Book 1 of My Struggle focuses on KOK’s father: how he feared and hated him in adolescence. How he evaded and avoided dad, usually without much success since KOK carried dad with him everywhere he went and in every enterprise he attempted. That’s not unusual for a son, or for a son with a dominant father and absent or semi-absent mother such as KOK seems—so he indicates—to have had. She was nice, loving, but not around a great deal.

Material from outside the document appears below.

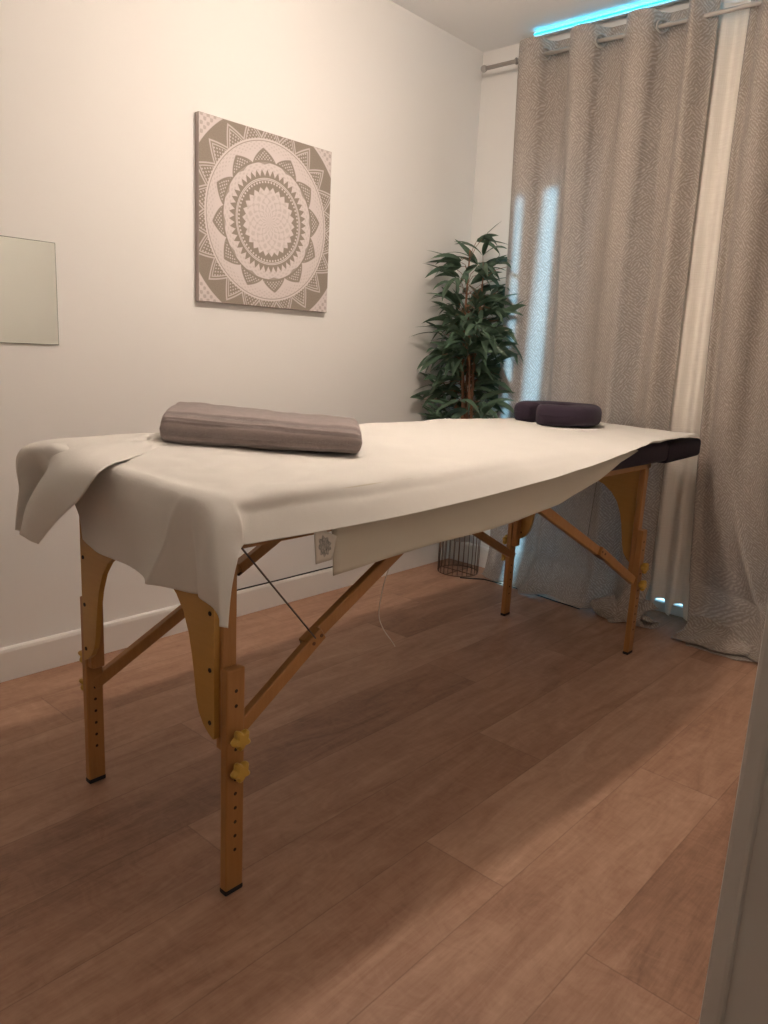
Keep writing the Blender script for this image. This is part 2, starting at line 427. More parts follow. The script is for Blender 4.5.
# baseboards
def baseboard(name, pts):
    bm = bmesh.new(); prof = [(0.0, 0.0), (0.016, 0.0), (0.016, 0.092), (0.013, 0.100), (0.007, 0.104), (0.0, 0.104)]
    (x0, y0), (x1, y1), (nx, ny) = pts
    A = [bm.verts.new((x0 + nx*a, y0 + ny*a, b)) for a, b in prof]; B = [bm.verts.new((x1 + nx*a, y1 + ny*a, b)) for a, b in prof]
    for k in range(len(prof)): bm.faces.new((A[k], A[(k+1) % 6], B[(k+1) % 6], B[k]))
    bm.faces.new(A[::-1]); bm.faces.new(B)
    struct(obj(name, bm, M_TRIM))
baseboard('baseboard_left', ((0, YF), (0, D), (1, 0)))
baseboard('baseboard_back', ((0.016, D), (WX0-0.01, D), (0, -1)))
baseboard('baseboard_right', ((XR, DY1+0.09), (XR, D), (-1, 0)))
# door frame of the doorway the camera looks through
bm = bmesh.new()
box(bm, XR-0.002, XR+0.132, DY1, DY1+0.02, 0, DZ+0.02, 0.002, 1); box(bm, XR-0.002, XR+0.132, DY0-0.02, DY0, 0, DZ+0.02, 0.002, 1)
box(bm, XR-0.002, XR+0.132, DY0, DY1, DZ, DZ+0.02)
box(bm, XR-0.016, XR+0.0015, DY1-0.006, DY1+0.07, 0, DZ+0.09, 0.004, 2); box(bm, XR-0.016, XR+0.0015, DY0-0.07, DY0+0.006, 0, DZ+0.09, 0.004, 2)
box(bm, XR-0.016, XR+0.0015, DY0, DY1, DZ-0.006, DZ+0.09)
struct(obj('door_1', bm, M_FRAME))
# balcony door; unseen shutter and left mullion shaped so daylight strips reach the curtain
win = obj('window_1', (lambda b: (box(b, WX0, WX0+0.026, D+0.04, D+0.10, 0, WZ1), box(b, WX1-0.06, WX1, D+0.04, D+0.10, 0, WZ1),
      box(b, WX0, WX1, D+0.04, D+0.10, WZ1-0.06, WZ1), box(b, 0.98, 1.06, D+0.04, D+0.10, 0.0, WZ1), box(b, 0.372, 0.432, D+0.04, D+0.10, 0.0, WZ1), box(b, WX0, WX1, D+0.04, D+0.10, 0.0, 0.042), b)[-1])(bmesh.new()), M_PVC)
struct(win)
bm = bmesh.new(); box(bm, 0.432, 0.98, D+0.066, D+0.072, 0.0, WZ1-0.06); obj('pane', bm, M_GLASS, win)
bm = bmesh.new(); box(bm, WX0+0.026, 0.372, D+0.066, D+0.072, 0.0, WZ1-0.06); obj('pane', bm, M_GLASS, win)
bm = bmesh.new(); box(bm, 1.06, WX1-0.06, D+0.066, D+0.072, 0.0, WZ1-0.06); obj('pane', bm, M_GLASS, win)
bm = bmesh.new()
z = 0.070
while z < WZ1:
    box(bm, 0.492, WX1, D+0.115, D+0.128, z, min(z+0.052, WZ1), 0.004, 1); z += 0.0515
box(bm, WX0-0.01, 0.50, D+0.115, D+0.128, 1.86, WZ1); box(bm, WX0-0.01, 0.40, D+0.115, D+0.128, 0.0, 0.45)  # pieces added to end the daylight strips at top and foot
obj('unseen_shutter', bm, M_SHUT, win)
bm = bmesh.new(); box(bm, -0.6, 2.8, D+0.16, D+1.6, -0.10, -0.005); struct(obj('trim_1', bm, M_STONE))

# ------------------------------------------------------------------ pendant lamp over the table (invented fixture for the room's unseen lamp, above the picture)
pl = thing('invented_pendant_lamp', 'invented hanging bar lamp with two white globes above the massage table', 'lamp', (LAMP_POS.x, 1.58, H))
LX, LZ = LAMP_POS.x, LAMP_POS.z + 0.115
bm = bmesh.new(); lathe(bm, [(0.0, -0.001), (0.045, -0.001), (0.045, -0.012), (0.012, -0.028), (0.0, -0.028)], (LX, 1.58, H)); obj('ceiling_rose', bm, M_PVC, pl, True)
bm = bmesh.new(); tube(bm, [(LX, 1.58, H-0.02), (LX, 1.58, LZ)], 0.003); obj('cord', bm, M_PVC, pl)
bm = bmesh.new(); tube(bm, [(LX, LAMP_POS_B.y-0.03, LZ), (LX, LAMP_POS.y+0.03, LZ)], 0.008, 12); obj('lamp_bar', bm, M_PVC, pl)
for q, gm in ((LAMP_POS, M_GLOBE), (LAMP_POS_B, M_GLOBE_B)):
    bm = bmesh.new(); lathe(bm, [(0.0, 0.115), (0.014, 0.112), (0.014, 0.024), (0.0, 0.022)], q); obj('lamp_holder', bm, M_PVC, pl, True)
    bm = bmesh.new(); bmesh.ops.create_uvsphere(bm, u_segments=24, v_segments=14, radius=0.028); bm.transform(Matrix.Translation(q) @ Matrix.Diagonal((1, 1, 0.45, 1))); obj('globe', bm, gm, pl, True)

# cyan light strip on the ceiling in front of the window wall
ls = thing('light_strip', 'glowing cyan light strip along the ceiling above the curtains', 'light strip', (1.03, D-0.08, H))
bm = bmesh.new(); box(bm, 0.315, 1.75, D-0.081, D-0.0745, H-0.017, H-0.012, 0.0015, 1); obj('diffuser', bm, M_LED, ls)
bm = bmesh.new(); box(bm, 0.313, 1.752, D-0.0742, D-0.0705, H-0.024, H-0.0005); obj('profile', bm, M_PVC, ls)  # lip added to keep the strip's glow off the wall

# ------------------------------------------------------------------ massage table
TX0, TX1, TY0, TY1 = 0.66, 1.28, 0.735, 2.62
table = thing('massage_table', 'folding massage table with honey wood legs and plum padded top', 'table', (0.97, 1.69, 0))
def cushion(bm, x0, x1, y0, y1, z0, z1, b, tilt=0.0):
    t = bmesh.new(); box(t, x0, x1, y0, y1, z0, z1, b, 4)
    for v in t.verts: v.co.z += tilt*(v.co.y - y0)
    me = bpy.data.meshes.new('t'); t.to_mesh(me); t.free(); bm.from_mesh(me); bpy.data.meshes.remove(me); return bm
obj('padded_top', cushion(bmesh.new(), TX0, TX1, TY0, TY1, 0.718, 0.785, 0.014), M_VINYL, table, True)
obj('head_extension', cushion(bmesh.new(), TX0+0.01, TX1-0.006, TY1+0.004, 2.945, 0.706, 0.772, 0.014, 0.025), M_VINYL, table, True)
bm = bmesh.new()
for x in (0.70, 1.20): box(bm, x, x+0.03, TY0+0.03, TY1-0.02, 0.690, 0.719)
for y in (TY0+0.03, 1.66, 1.70, TY1-0.05): box(bm, 0.70, 1.23, y, y+0.03, 0.690, 0.719)
obj('underframe', bm, M_WOOD, table)
def arch_panel(y, inner0, inner1):
    """plywood end panel, cut to an arch that runs down both legs"""
    ds = [(0.325, 0.004), (0.332, 0.018), (0.345, 0.034), (0.365, 0.048), (0.395, 0.057), (0.43, 0.062), (0.47, 0.069), (0.51, 0.079), (0.55, 0.096), (0.58, 0.120), (0.605, 0.155), (0.62, 0.195), (0.628, 0.24)]
    L = [(inner0 + d, z) for z, d in ds]; R = [(inner1 - d, z) for z, d in ds][::-1]
    poly = [(inner0, 0.690), (inner0, 0.325)] + L + R + [(inner1, 0.325), (inner1, 0.690)]
    bm = bmesh.new()
    n = len(poly)
    A = [bm.verts.new((x, y - 0.006, z)) for x, z in poly]; B = [bm.verts.new((x, y + 0.006, z)) for x, z in poly]
    for k in range(n): bm.faces.new((A[k], A[(k+1) % n], B[(k+1) % n], B[k]))
    # caps as strips so the concave outline stays clean
    m_ = len(ds) + 2
    for V in (A, B):
        for k in range(0, m_ - 1): bm.faces.new((V[k], V[k+1], V[n-2-k], V[n-1-k])) if False else None
        left = V[:m_]; right = V[::-1][:m_]
        for k in range(1, m_-1): bm.faces.new((left[0], left[k], left[k+1]))
        for k in range(1, m_-1): bm.faces.new((right[0], right[k], right[k+1]))
        bm.faces.new((left[0], left[-1], right[-1], right[0]))
    return bm
def screw(bm, c, axis, r=0.004, d=0.003):
    c = Vector(c); a = Vector(axis); tube(bm, [c, c + a*d], r, 10)
def star_knob(c, axis):
    """five-lobed clamp knob on a bolt"""
    axis = Vector(axis).normalized(); u = axis.orthogonal().normalized(); v = axis.cross(u); c = Vector(c); bm = bmesh.new()
    n = 40
    def ring(h, k): return [bm.verts.new(c + axis*h + (u*math.cos(2*PI*i/n) + v*math.sin(2*PI*i/n))*k*(0.0175 + 0.0035*math.cos(5*2*PI*i/n))) for i in range(n)]
    rs = [ring(0.002, 0.45), ring(0.007, 0.5), ring(0.009, 0.95), ring(0.014, 1.04), ring(0.020, 1.0), ring(0.024, 0.75)]
    for A, B in zip(rs, rs[1:]):
        for i in range(n): bm.faces.new((A[i], A[(i+1) % n], B[(i+1) % n], B[i]))
    bm.faces.new(rs[0][::-1]); bm.faces.new(rs[-1]); return bm
def leg_set(side, y, dirn, knob_z):
    """side +1 right (outer face +x), -1 left; dirn = +1 near end (brace runs to +y)"""
    X0 = 1.222 if side > 0 else 0.708            # inner / outer boards meet here
    a0, a1 = sorted((X0, X0 - side*0.020)); b0, b1 = sorted((X0, X0 + side*0.020))
    bm = bmesh.new(); box(bm, a0, a1, y-0.016, y+0.016, 0.30, 0.700, 0.002, 1)
    obj('upper_leg', bm, M_WOOD, table)
    bm = bmesh.new(); box(bm, b0, b1, y-0.0205, y+0.0205, 0.009, 0.468, 0.003, 2)
    low = obj('lower_leg', bm, M_WOOD, table)
    bm = bmesh.new()
    for z in (0.425, 0.395, 0.307, 0.245, 0.215, 0.185, 0.155, 0.125, 0.095):
        for xx, s in ((X0 + side*0.020, side), (X0, -side)):
            if z > 0.30 and s == -side: continue
            tube(bm, [(xx - s*0.004, y, z), (xx + s*0.0004, y, z)], 0.0036, 10)
    obj('peg_hole', bm, M_HOLE, low)['kind'] = 'stuff'
    bm = bmesh.new(); box(bm, b0-0.0006, b1+0.0006, y-0.021, y+0.021, 0.0, 0.012, 0.003, 2); obj('rubber_foot', bm, M_RUB, low)
    for z in knob_z: obj('clamp_knob', star_knob((X0 + side*0.020, y, z), (side, 0, 0)), M_KNOB, table)
    for z in knob_z:
        bm = bmesh.new(); bar(bm, (X0 - side*0.0005, y, z), (X0 - side*0.034, y, z), 0.014, 0.014); obj('bolt_head', bm, M_KNOB, table)
def end_panel(y, s):
    p = obj('end_panel', arch_panel(y, 0.716, 1.212), M_PLY, table)
    bm = bmesh.new()
    for x in (0.728, 1.200):
        for z in (0.355, 0.46, 0.57): screw(bm, (x, y - 0.006, z), (0, -1, 0), 0.0045, 0.0015)
    obj('screw', bm, M_HOLE, p)['kind'] = 'stuff'
YN, YFAR = 0.805, 2.594
leg_set(+1, YN, 1, (0.333, 0.268)); leg_set(-1, YN, 1, (0.315, 0.245))
leg_set(+1, YFAR, -1, (0.333, 0.268)); leg_set(-1, YFAR, -1, (0.315, 0.245))
end_panel(YN - 0.022, 1); end_panel(YFAR + 0.022, 1)
def brace(x, p0, pk, p1, side):
    d = Vector((side*0.010, 0, 0))
    a = Vector((x, *p0)); k = Vector((x, *pk)); e = Vector((x, *p1)); dr = (e - a).normalized()
    bm = bmesh.new(); bar(bm, a - dr*0.015, k + dr*0.02, 0.018, 0.030); lo = obj('brace', bm, M_WOOD, table)
    bm = bmesh.new(); bar(bm, k - dr*0.025 + d, e + d, 0.018, 0.030); obj('brace', bm, M_WOOD, table)
    bm = bmesh.new()
    for q in (-0.012, 0.012): tube(bm, [k + dr*q - Vector((0.010, 0, 0)), k + dr*q + Vector((0.0105, 0, 0))], 0.004, 10)
    bar(bm, k - dr*0.03 + d*0.5 + Vector((0, 0, -0.017)), k + dr*0.03 + d*0.5 + Vector((0, 0, -0.017)), 0.024, 0.003)
    obj('hinge', bm, M_BRONZE, lo)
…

As he grows older, KOK declares more independence and eventually after high school leaves town to return only for his father’s funeral. Often the narrative is intense and interesting: KOK spends 35 pages getting ready to drink to drunkenness on his 14th new years eve; he spills ink over five pages of discussion of the role science has played in our conception and expectations of art, painting mostly, and a full third of the book relates the preparations Ingve, KOK’s brother and sometime hero and nemesis, and he perform in advance of the funeral. And, hey, we never (at least in Book 1) get to the funeral, or near the funeral, or getting ready for the actual funeral, for, first, the brothers must clean the house of their deceased, alcoholic, secretive father and who commandeered his own mother’s house (it isn’t even his) in which to devolve, disintegrate, and die. KOK’s grandmother is in the sorriest state of affairs. That is what must be dealt with.
Oh, what a mess. Oh, what a tragedy. And through it all the author is open, plain spoken, truthful, and compelling without pulling sentimental punches or taking unfair advantage.
Knausgaard earns his reader’s respect, wins it fairly with Norwegian hard work and a keen eye for minutae which tells the story so well. It is as if he continuously tells us—were he Californian or American—where he was, what he was doing, who he was with, and what he was thinking when Oakland burned, when the Bay Bridge collapsed, or when the Trade Towers fell. Knausgaard’s fire, earthquake, and terror attack are personal, but that does not mean that we, all of us, haven’t suffered the same.
And that commonality is what Karl Ove Knausgaard’s My Struggle exalts.